◆ **Task requirements**
Can you transcribe every line exactly and leave the pictures behind?
______________________________
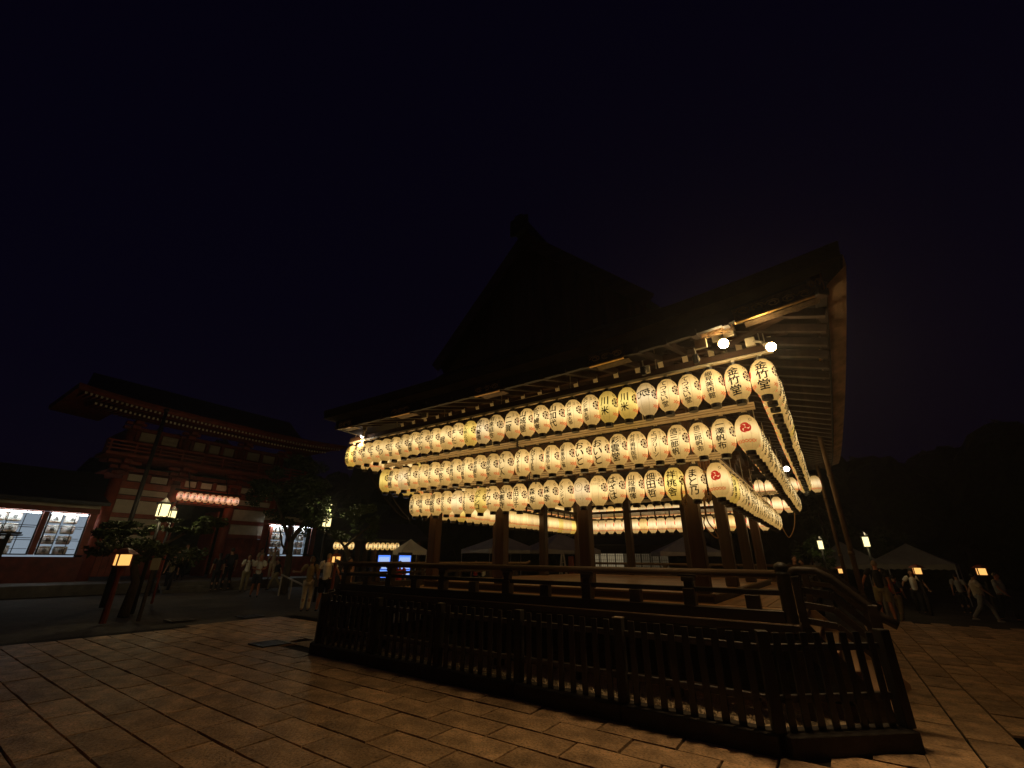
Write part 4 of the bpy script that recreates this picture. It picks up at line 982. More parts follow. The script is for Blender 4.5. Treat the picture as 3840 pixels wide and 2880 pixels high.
street_lamp(-.36, 25, 2.32, 'left of the two square lamps over the tents on the right', .22, .34, zg=-.3, watt=6)
street_lamp(1.3, 25, 2.43, 'right of the two square lamps over the tents on the right', .24, .38, zg=-.3, watt=9)
def low_lantern(x, y, z, label, s=1.0, zg=0.0):
    t = thing('post_lantern', label, 'post lantern', (x, y, zg), 0, 'low red post lanterns with orange paper')
    b = MB(); b.tube([(x, y, zg), (x, y, z - .42 * s), (x, y, z - .16 * s)], [.085 * s, .06 * s, .13 * s], 8); b.build('post', 'vermild' if zg == 0 else 'wooddark', t)
    MB().box((x, y, z), (.30 * s, .30 * s, .28 * s)).build('lamp_paper', 'lampwarm', t)
    b = MB(); b.lathe([(.34 * s, .15 * s), (.16 * s, .27 * s), (.05 * s, .31 * s)], 4, (x, y, z)); b.box((x, y, z - .16 * s), (.36 * s, .36 * s, .04 * s)); b.build('lamp_roof', 'vermil', t)
    for i in (-1, 1):
        for j in (-1, 1): MB().box((x + i * .15 * s, y + j * .15 * s, z), (.03, .03, .28 * s)).build('frame_bar', 'vermil', t)
low_lantern(-15.45, 4.18, 1.48, 'red post lantern glowing orange before the left display windows', .95)
low_lantern(-13.3, 9.1, 1.53, 'red post lantern glowing behind the strolling group', .62)
low_lantern(.13, 25.2, 1.24, 'post lantern glowing orange between the downpipes on the right', .62, -.3)
low_lantern(2.68, 24.9, 1.30, 'post lantern glowing orange under the right hand tent', .8, -.3)
low_lantern(4.48, 24.6, 1.32, 'post lantern glowing orange above the striding person', .8, -.3)
low_lantern(-20.3, 6.7, 1.75, 'tiny orange lantern in the dark doorway side of the gate', .5)

nb1 = thing('notice_board', 'dark roofed notice board standing before the leftmost lit display window', 'notice board', (-19.25, 2.0, 0))
for s_ in (-.5, .5): MB().box((-19.25, 2.02 + s_ * .8, 1.1), (.08, .08, 2.2)).build('post', 'dark', nb1)
MB().box((-19.25, 2.02, 1.62), (.05, .8, .75)).build('board', 'wooddark', nb1); b = MB(); b.bar((-19.5, 2.02 - .62, 2.1), (-19.5, 2.02 + .62, 2.1), .34, .03); b.bar((-19.2, 2.02 - .62, 2.16), (-19.2, 2.02 + .62, 2.16), .34, .05); b.bar((-18.95, 2.02 - .62, 2.1), (-18.95, 2.02 + .62, 2.1), .34, .03); b.build('board_roof', 'tile', nb1)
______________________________
◆ **The result**
Write part 4 of the bpy script that recreates this picture. It picks up at line 982. More parts follow. The script is for Blender 4.5. Treat the picture as 3840 pixels wide and 2880 pixels high.
street_lamp(-.36, 25, 2.32, 'left of the two square lamps over the tents on the right', .22, .34, zg=-.3, watt=6)
street_lamp(1.3, 25, 2.43, 'right of the two square lamps over the tents on the right', .24, .38, zg=-.3, watt=9)
def low_lantern(x, y, z, label, s=1.0, zg=0.0):
    t = thing('post_lantern', label, 'post lantern', (x, y, zg), 0, 'low red post lanterns with orange paper')
    b = MB(); b.tube([(x, y, zg), (x, y, z - .42 * s), (x, y, z - .16 * s)], [.085 * s, .06 * s, .13 * s], 8); b.build('post', 'vermild' if zg == 0 else 'wooddark', t)
    MB().box((x, y, z), (.30 * s, .30 * s, .28 * s)).build('lamp_paper', 'lampwarm', t)
    b = MB(); b.lathe([(.34 * s, .15 * s), (.16 * s, .27 * s), (.05 * s, .31 * s)], 4, (x, y, z)); b.box((x, y, z - .16 * s), (.36 * s, .36 * s, .04 * s)); b.build('lamp_roof', 'vermil', t)
    for i in (-1, 1):
        for j in (-1, 1): MB().box((x + i * .15 * s, y + j * .15 * s, z), (.03, .03, .28 * s)).build('frame_bar', 'vermil', t)
low_lantern(-15.45, 4.18, 1.48, 'red post lantern glowing orange before the left display windows', .95)
low_lantern(-13.3, 9.1, 1.53, 'red post lantern glowing behind the strolling group', .62)
low_lantern(.13, 25.2, 1.24, 'post lantern glowing orange between the downpipes on the right', .62, -.3)
low_lantern(2.68, 24.9, 1.30, 'post lantern glowing orange under the right hand tent', .8, -.3)
low_lantern(4.48, 24.6, 1.32, 'post lantern glowing orange above the striding person', .8, -.3)
low_lantern(-20.3, 6.7, 1.75, 'tiny orange lantern in the dark doorway side of the gate', .5)

nb1 = thing('notice_board', 'dark roofed notice board standing before the leftmost lit display window', 'notice board', (-19.25, 2.0, 0))
for s_ in (-.5, .5): MB().box((-19.25, 2.02 + s_ * .8, 1.1), (.08, .08, 2.2)).build('post', 'dark', nb1)
MB().box((-19.25, 2.02, 1.62), (.05, .8, .75)).build('board', 'wooddark', nb1); b = MB(); b.bar((-19.5, 2.02 - .62, 2.1), (-19.5, 2.02 + .62, 2.1), .34, .03); b.bar((-19.2, 2.02 - .62, 2.16), (-19.2, 2.02 + .62, 2.16), .34, .05); b.bar((-18.95, 2.02 - .62, 2.1), (-18.95, 2.02 + .62, 2.1), .34, .03); b.build('board_roof', 'tile', nb1)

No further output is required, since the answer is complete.